Une table ronde riche, abordant de façon complémentaire des aspects extrêmement concrets des changements intervenus ou en cours : importance du maillage des salles de cinéma, force d’un réseau européen permettant à des acteurs disséminés géographiquement à l’échelle européenne de se rencontrer et bâtir des synergies, rôle du court métrage dans les parcours des réalisateurs comme des comédiens et opportunité des nouvelles technologies avec pour exemple d’actualité "Brefcinema", dédiée aux courts métrages accessibles sur smartphones. L’exemple réussi du changement de dimension d’ARTE montre là aussi l'opportunité du numérique pour développer de nouveaux modes de diffusion en regard des nouveaux usages.

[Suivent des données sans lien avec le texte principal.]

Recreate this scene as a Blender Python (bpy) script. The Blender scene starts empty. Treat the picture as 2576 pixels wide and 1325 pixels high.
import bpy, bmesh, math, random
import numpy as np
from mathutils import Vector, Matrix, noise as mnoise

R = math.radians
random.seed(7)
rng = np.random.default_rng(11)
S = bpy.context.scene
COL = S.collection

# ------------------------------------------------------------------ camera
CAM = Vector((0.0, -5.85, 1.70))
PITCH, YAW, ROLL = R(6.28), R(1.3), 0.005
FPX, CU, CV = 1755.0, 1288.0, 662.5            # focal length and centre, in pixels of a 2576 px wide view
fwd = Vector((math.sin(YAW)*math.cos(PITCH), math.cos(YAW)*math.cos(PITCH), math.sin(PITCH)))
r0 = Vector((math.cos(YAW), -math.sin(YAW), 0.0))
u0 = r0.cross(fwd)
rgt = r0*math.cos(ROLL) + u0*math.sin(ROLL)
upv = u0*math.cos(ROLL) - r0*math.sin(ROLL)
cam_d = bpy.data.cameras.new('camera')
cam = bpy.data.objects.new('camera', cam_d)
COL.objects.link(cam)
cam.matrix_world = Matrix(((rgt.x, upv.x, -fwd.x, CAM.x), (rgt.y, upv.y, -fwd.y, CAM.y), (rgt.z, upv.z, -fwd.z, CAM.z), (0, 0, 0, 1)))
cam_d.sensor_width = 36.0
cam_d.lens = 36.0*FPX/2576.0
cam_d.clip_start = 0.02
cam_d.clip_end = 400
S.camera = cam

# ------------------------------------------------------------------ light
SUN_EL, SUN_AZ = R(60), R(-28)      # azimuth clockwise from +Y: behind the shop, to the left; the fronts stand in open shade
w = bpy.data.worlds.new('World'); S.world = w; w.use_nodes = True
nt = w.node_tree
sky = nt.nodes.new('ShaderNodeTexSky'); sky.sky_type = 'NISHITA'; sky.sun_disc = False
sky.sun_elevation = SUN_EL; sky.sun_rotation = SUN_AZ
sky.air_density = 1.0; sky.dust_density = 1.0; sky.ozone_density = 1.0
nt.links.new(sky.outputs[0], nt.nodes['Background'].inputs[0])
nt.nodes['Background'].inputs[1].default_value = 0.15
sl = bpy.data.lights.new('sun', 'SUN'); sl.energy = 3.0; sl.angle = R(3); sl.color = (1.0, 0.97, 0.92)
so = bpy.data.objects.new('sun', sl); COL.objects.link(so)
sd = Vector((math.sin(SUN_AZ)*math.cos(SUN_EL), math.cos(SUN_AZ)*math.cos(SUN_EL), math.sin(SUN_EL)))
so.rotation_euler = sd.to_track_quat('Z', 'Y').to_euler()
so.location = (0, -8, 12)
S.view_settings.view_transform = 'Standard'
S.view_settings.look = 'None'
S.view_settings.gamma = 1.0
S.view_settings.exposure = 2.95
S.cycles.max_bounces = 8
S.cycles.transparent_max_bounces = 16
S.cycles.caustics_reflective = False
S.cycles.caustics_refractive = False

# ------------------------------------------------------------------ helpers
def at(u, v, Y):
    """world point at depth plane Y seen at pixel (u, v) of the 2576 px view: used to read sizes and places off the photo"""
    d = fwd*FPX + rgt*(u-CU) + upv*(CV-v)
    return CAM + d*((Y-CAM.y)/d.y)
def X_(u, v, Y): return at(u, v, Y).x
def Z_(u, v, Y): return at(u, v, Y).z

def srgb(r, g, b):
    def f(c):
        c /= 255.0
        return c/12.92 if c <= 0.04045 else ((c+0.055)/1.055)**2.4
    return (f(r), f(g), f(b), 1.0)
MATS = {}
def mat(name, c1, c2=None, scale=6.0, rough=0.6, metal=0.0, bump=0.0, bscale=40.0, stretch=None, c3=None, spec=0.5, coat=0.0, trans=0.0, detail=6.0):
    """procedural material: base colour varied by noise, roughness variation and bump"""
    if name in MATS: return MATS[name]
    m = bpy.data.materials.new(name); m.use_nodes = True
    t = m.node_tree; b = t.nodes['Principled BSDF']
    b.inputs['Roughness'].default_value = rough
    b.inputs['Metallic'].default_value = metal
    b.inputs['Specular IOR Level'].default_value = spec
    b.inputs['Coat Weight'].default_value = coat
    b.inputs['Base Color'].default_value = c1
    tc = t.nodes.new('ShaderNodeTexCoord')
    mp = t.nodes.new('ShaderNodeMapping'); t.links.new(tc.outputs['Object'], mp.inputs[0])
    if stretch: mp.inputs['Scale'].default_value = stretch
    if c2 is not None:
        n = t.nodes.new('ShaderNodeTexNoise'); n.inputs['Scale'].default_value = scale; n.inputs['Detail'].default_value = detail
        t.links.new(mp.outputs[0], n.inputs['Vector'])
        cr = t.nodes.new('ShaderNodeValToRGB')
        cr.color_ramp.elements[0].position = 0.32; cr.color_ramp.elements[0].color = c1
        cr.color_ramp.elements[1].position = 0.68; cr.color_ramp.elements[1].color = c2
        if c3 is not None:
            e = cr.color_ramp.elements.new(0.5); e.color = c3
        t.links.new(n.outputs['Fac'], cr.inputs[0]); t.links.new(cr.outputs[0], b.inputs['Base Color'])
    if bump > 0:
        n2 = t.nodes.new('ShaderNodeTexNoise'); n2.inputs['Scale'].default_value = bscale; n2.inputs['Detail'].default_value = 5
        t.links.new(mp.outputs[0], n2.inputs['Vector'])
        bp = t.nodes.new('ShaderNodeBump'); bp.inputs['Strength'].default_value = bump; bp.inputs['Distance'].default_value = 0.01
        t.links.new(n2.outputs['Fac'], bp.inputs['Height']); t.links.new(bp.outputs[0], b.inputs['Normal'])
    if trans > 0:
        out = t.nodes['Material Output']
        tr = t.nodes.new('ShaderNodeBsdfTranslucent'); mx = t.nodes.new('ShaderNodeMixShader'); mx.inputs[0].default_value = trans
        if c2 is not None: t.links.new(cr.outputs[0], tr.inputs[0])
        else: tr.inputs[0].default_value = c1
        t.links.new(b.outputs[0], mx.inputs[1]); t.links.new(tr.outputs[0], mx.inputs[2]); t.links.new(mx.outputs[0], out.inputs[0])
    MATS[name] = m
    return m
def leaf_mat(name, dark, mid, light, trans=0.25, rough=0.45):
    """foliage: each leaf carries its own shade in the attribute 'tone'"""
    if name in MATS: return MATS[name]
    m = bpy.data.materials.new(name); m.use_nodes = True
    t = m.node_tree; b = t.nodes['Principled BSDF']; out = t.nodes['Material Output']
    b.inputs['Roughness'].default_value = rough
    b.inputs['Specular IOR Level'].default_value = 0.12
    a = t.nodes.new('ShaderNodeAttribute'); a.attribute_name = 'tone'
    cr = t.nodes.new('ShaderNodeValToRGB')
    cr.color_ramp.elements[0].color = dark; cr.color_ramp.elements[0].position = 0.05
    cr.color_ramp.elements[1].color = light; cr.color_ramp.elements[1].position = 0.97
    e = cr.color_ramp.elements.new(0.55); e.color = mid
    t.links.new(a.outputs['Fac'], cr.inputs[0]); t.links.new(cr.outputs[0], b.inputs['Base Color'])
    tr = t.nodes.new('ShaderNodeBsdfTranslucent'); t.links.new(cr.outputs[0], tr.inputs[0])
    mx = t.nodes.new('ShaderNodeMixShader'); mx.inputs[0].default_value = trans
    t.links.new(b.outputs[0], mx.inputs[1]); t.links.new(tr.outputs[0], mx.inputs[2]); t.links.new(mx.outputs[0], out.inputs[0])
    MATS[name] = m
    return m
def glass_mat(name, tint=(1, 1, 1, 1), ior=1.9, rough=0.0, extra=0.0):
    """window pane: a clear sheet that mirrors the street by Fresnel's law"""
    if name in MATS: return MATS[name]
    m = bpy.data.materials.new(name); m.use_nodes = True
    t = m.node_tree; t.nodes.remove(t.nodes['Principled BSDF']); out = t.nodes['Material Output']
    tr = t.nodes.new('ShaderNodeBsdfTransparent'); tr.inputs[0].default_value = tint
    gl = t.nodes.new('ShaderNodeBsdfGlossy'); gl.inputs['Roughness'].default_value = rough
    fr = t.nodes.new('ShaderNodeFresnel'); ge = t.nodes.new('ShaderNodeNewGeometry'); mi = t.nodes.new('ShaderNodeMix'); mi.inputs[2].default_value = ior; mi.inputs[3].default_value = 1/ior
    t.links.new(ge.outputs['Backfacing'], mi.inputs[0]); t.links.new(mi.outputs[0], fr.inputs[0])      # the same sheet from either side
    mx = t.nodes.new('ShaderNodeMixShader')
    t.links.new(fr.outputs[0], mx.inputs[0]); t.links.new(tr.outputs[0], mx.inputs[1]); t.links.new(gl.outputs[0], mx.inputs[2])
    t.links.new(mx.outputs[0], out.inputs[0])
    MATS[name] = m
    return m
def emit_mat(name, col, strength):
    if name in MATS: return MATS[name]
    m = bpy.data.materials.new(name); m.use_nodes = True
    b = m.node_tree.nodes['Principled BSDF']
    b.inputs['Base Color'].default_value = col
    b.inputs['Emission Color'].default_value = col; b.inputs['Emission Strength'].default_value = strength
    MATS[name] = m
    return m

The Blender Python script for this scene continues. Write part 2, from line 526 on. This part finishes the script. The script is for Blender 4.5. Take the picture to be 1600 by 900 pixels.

Enfin, Théo Drieu, créateur de la chaîne Youtube « Balade Mentale », Manon Bril, créatrice de la chaîne Youtube « C’est une autre histoire » et Dorian Bardavid, chef du bureau Ligne produits « Grand public » au Service du Numérique du ministère de la Culture ont illustré par leurs diverses expériences le monde de la vulgarisation culturelle et scientifique en ligne, reflet des nouveaux usages et de l’appétence croissante du public pour les contenus vidéos. 

Les auditrices et les auditeurs de la troisième session se retrouveront les 13 et 14 janvier 2022 pour un module à Bordeaux consacré aux politiques de soutien à la création.